● Short exercise:
Your task is to quote, unchanged, only the lines from the one with "The Blender Python" through the one with "link('mount', bm, M['rubber'], sp)", both ends included.

● Records shown:
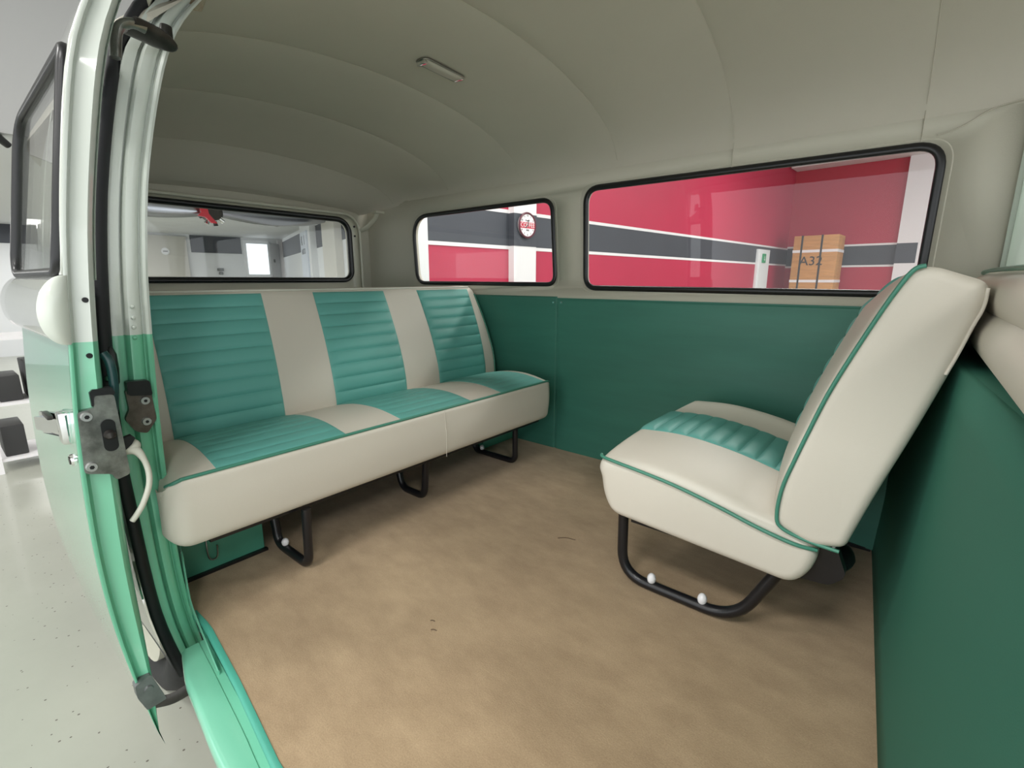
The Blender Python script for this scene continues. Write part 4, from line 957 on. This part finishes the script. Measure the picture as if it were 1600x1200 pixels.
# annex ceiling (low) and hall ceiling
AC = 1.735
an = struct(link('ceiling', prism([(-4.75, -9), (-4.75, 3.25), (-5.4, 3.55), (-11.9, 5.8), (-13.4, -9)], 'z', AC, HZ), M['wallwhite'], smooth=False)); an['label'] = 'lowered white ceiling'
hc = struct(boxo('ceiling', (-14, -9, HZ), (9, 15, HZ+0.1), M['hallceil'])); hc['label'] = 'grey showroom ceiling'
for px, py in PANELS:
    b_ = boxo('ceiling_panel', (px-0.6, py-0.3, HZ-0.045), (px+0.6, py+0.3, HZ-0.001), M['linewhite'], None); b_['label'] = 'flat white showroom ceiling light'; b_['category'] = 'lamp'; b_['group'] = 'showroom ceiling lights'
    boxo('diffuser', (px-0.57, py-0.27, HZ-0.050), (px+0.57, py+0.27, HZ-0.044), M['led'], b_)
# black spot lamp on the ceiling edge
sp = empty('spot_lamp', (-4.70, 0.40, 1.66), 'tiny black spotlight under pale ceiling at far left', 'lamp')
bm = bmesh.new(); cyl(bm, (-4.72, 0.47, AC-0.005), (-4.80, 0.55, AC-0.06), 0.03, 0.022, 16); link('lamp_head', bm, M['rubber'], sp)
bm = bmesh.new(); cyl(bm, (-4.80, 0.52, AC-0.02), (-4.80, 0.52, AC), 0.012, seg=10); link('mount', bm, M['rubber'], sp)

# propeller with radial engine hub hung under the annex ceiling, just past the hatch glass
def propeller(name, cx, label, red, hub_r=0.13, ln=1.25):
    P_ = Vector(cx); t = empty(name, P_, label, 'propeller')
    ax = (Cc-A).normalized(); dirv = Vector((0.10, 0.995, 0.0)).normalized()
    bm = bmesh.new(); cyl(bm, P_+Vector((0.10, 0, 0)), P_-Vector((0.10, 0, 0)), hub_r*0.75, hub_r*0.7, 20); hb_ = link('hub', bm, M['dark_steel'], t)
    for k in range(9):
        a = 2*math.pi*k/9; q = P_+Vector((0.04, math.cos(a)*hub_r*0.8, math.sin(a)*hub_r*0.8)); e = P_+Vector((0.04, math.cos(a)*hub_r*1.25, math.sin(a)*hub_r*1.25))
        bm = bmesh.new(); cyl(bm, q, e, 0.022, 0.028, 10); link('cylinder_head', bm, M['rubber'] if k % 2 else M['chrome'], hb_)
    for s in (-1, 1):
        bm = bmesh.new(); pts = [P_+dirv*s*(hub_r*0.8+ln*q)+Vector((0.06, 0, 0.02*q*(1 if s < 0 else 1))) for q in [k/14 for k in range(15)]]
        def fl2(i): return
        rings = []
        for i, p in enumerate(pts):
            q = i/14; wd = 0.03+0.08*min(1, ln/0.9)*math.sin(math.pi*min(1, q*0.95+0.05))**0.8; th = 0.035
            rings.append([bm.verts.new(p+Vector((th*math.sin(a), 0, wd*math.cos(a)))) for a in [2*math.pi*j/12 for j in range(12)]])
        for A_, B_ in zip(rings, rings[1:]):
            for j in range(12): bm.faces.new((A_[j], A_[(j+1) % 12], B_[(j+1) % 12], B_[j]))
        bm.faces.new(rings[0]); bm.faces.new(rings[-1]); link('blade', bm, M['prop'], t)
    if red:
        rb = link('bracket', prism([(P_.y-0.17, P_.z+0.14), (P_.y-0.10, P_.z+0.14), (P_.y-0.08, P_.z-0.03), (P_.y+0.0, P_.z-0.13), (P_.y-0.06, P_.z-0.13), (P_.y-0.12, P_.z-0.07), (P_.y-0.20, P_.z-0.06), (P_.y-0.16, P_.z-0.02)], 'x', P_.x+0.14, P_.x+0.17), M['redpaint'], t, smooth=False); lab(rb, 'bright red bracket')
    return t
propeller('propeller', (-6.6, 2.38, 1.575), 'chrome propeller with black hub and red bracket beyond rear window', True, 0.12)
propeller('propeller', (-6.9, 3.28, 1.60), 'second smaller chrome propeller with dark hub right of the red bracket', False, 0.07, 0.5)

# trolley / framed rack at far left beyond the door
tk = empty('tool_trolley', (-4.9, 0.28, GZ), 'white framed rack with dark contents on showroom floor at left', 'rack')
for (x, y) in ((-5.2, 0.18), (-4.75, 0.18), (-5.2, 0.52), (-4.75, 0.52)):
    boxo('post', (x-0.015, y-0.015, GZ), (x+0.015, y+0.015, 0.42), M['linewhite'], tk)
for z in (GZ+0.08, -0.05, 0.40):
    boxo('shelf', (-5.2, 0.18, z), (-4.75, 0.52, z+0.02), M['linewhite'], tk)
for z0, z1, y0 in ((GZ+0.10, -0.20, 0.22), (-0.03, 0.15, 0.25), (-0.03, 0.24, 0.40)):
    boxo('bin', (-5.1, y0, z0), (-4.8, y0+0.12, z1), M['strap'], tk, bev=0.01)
--
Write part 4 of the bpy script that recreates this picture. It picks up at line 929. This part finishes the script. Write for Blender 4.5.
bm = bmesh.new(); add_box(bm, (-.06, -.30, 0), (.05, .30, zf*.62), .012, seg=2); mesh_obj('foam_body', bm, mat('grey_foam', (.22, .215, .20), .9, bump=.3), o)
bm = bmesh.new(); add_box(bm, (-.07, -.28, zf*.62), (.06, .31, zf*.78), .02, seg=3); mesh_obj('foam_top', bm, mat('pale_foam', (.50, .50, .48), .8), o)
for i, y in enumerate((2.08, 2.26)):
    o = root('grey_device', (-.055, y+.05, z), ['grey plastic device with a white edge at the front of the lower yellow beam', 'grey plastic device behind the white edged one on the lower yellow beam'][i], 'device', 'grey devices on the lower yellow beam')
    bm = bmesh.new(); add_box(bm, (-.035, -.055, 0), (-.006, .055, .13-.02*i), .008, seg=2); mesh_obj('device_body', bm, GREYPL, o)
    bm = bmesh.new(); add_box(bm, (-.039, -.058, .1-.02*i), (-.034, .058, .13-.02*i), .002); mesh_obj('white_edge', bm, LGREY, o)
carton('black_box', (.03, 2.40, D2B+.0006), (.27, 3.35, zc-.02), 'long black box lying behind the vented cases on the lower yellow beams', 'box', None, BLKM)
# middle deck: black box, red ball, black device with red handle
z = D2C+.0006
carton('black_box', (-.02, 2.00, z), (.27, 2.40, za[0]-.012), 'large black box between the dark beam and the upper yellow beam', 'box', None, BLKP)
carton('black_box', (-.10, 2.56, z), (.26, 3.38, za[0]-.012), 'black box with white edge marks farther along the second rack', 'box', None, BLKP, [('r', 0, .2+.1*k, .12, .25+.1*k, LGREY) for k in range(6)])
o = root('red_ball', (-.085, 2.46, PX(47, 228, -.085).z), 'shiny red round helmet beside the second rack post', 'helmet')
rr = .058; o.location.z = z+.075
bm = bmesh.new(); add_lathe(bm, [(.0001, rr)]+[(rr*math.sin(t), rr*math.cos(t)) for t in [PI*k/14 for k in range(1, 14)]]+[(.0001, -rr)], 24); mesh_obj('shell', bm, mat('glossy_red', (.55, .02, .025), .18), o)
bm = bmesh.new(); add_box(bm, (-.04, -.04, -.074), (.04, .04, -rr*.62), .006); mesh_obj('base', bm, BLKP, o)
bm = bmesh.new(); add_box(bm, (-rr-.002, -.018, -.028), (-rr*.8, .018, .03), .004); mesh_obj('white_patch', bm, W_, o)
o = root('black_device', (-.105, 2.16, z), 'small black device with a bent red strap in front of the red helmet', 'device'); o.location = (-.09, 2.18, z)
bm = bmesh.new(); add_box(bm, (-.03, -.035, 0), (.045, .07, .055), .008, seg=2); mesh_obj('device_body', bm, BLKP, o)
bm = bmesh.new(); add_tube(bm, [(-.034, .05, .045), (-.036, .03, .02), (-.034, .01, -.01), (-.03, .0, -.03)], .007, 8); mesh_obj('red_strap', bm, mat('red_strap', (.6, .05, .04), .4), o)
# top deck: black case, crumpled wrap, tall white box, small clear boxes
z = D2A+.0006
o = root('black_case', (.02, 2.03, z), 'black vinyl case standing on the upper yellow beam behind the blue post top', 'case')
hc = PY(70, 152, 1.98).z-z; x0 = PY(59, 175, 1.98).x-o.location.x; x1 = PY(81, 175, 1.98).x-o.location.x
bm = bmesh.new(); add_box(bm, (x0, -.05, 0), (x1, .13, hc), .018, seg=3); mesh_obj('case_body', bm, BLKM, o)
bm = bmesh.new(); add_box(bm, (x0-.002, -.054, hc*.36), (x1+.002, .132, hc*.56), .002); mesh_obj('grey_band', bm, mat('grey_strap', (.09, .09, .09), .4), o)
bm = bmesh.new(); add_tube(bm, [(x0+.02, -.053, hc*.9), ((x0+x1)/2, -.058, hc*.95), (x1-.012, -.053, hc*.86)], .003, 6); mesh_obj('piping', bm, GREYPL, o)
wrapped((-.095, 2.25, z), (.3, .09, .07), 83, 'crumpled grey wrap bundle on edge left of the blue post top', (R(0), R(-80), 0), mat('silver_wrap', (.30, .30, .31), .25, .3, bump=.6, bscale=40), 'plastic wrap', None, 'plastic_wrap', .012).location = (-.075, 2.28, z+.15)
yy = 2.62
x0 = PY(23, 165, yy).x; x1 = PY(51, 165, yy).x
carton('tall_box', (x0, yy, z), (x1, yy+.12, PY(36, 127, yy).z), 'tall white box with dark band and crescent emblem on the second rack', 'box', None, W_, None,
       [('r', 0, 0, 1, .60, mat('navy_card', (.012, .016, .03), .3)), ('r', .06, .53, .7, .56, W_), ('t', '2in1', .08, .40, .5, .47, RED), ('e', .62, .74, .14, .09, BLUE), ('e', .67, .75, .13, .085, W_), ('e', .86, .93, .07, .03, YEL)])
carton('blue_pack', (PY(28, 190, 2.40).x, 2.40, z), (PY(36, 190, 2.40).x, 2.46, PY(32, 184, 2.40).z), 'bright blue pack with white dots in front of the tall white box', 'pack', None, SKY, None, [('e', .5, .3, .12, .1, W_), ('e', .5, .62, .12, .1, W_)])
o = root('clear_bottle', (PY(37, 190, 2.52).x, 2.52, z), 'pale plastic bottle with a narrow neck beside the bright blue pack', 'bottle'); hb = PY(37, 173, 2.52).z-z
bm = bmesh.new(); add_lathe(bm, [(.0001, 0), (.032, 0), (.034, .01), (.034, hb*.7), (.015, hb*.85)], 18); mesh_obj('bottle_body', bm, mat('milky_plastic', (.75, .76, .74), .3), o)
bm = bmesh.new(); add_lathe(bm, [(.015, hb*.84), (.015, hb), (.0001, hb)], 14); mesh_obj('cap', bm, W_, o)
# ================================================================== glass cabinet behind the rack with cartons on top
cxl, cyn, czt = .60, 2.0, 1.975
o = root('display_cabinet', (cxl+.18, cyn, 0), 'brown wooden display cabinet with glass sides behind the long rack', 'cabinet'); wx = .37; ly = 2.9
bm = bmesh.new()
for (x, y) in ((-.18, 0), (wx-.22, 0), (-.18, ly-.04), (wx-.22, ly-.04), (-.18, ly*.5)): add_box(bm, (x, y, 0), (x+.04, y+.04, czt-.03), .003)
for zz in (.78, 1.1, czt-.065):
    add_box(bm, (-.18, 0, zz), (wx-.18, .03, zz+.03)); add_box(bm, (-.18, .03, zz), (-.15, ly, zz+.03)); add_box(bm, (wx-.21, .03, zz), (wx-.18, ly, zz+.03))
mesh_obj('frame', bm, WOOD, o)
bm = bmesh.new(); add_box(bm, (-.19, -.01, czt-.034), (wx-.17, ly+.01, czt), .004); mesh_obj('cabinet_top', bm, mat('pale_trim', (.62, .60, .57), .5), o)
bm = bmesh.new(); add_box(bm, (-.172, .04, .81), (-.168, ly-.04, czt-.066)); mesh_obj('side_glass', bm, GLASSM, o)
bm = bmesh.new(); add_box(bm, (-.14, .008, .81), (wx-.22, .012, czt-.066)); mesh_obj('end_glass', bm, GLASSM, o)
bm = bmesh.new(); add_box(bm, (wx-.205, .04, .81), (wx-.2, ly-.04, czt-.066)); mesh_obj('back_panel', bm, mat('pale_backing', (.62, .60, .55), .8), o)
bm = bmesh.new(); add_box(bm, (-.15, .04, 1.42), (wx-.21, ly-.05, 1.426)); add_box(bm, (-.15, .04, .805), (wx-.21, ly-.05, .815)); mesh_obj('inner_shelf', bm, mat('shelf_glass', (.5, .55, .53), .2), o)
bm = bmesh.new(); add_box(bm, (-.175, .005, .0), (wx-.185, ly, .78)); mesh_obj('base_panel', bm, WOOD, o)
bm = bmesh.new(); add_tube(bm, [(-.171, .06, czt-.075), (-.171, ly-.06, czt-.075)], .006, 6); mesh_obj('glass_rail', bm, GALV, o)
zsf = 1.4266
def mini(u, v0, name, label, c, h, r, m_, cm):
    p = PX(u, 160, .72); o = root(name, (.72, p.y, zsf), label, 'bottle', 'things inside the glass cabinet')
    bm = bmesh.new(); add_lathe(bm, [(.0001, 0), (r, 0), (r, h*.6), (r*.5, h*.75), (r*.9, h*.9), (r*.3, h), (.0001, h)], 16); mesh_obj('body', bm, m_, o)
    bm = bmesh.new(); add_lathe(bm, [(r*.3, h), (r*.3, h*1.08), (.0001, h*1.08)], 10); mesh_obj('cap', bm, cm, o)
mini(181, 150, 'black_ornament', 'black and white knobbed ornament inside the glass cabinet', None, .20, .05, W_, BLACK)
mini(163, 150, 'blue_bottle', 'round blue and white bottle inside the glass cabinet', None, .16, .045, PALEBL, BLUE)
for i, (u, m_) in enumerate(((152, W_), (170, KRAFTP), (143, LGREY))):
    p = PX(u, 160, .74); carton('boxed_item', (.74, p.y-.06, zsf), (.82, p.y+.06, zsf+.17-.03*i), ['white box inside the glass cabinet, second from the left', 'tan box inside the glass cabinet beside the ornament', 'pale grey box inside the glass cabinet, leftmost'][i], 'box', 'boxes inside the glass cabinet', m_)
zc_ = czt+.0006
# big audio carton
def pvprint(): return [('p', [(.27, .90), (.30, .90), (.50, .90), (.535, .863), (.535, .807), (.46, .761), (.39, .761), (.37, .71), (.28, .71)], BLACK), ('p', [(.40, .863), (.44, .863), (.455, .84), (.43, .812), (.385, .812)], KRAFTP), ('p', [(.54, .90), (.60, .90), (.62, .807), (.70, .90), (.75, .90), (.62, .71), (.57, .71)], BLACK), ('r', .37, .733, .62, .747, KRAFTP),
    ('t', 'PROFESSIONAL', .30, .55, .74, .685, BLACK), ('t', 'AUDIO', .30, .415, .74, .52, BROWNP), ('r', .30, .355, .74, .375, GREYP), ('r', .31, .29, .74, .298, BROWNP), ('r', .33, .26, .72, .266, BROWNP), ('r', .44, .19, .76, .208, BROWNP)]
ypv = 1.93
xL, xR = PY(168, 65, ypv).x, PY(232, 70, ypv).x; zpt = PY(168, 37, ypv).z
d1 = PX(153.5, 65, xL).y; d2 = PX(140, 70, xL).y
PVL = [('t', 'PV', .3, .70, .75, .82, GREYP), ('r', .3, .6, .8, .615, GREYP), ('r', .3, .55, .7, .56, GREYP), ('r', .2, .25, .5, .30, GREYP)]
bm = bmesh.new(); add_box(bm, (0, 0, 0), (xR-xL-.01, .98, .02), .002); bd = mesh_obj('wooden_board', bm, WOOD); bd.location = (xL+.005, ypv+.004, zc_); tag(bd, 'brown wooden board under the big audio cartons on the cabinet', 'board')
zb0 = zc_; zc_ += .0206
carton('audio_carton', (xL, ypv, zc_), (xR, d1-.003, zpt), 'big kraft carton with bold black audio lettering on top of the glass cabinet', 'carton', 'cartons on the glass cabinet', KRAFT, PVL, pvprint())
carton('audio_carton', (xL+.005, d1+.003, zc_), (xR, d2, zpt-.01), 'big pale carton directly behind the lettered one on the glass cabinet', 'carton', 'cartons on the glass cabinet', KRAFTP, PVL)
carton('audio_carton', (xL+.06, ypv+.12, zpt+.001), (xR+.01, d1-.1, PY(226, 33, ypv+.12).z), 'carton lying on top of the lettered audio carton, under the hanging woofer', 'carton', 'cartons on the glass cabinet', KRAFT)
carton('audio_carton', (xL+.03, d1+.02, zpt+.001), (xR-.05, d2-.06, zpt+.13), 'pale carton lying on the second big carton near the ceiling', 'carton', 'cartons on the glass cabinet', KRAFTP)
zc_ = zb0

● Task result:
The Blender Python script for this scene continues. Write part 4, from line 957 on. This part finishes the script. Measure the picture as if it were 1600x1200 pixels.
# annex ceiling (low) and hall ceiling
AC = 1.735
an = struct(link('ceiling', prism([(-4.75, -9), (-4.75, 3.25), (-5.4, 3.55), (-11.9, 5.8), (-13.4, -9)], 'z', AC, HZ), M['wallwhite'], smooth=False)); an['label'] = 'lowered white ceiling'
hc = struct(boxo('ceiling', (-14, -9, HZ), (9, 15, HZ+0.1), M['hallceil'])); hc['label'] = 'grey showroom ceiling'
for px, py in PANELS:
    b_ = boxo('ceiling_panel', (px-0.6, py-0.3, HZ-0.045), (px+0.6, py+0.3, HZ-0.001), M['linewhite'], None); b_['label'] = 'flat white showroom ceiling light'; b_['category'] = 'lamp'; b_['group'] = 'showroom ceiling lights'
    boxo('diffuser', (px-0.57, py-0.27, HZ-0.050), (px+0.57, py+0.27, HZ-0.044), M['led'], b_)
# black spot lamp on the ceiling edge
sp = empty('spot_lamp', (-4.70, 0.40, 1.66), 'tiny black spotlight under pale ceiling at far left', 'lamp')
bm = bmesh.new(); cyl(bm, (-4.72, 0.47, AC-0.005), (-4.80, 0.55, AC-0.06), 0.03, 0.022, 16); link('lamp_head', bm, M['rubber'], sp)
bm = bmesh.new(); cyl(bm, (-4.80, 0.52, AC-0.02), (-4.80, 0.52, AC), 0.012, seg=10); link('mount', bm, M['rubber'], sp)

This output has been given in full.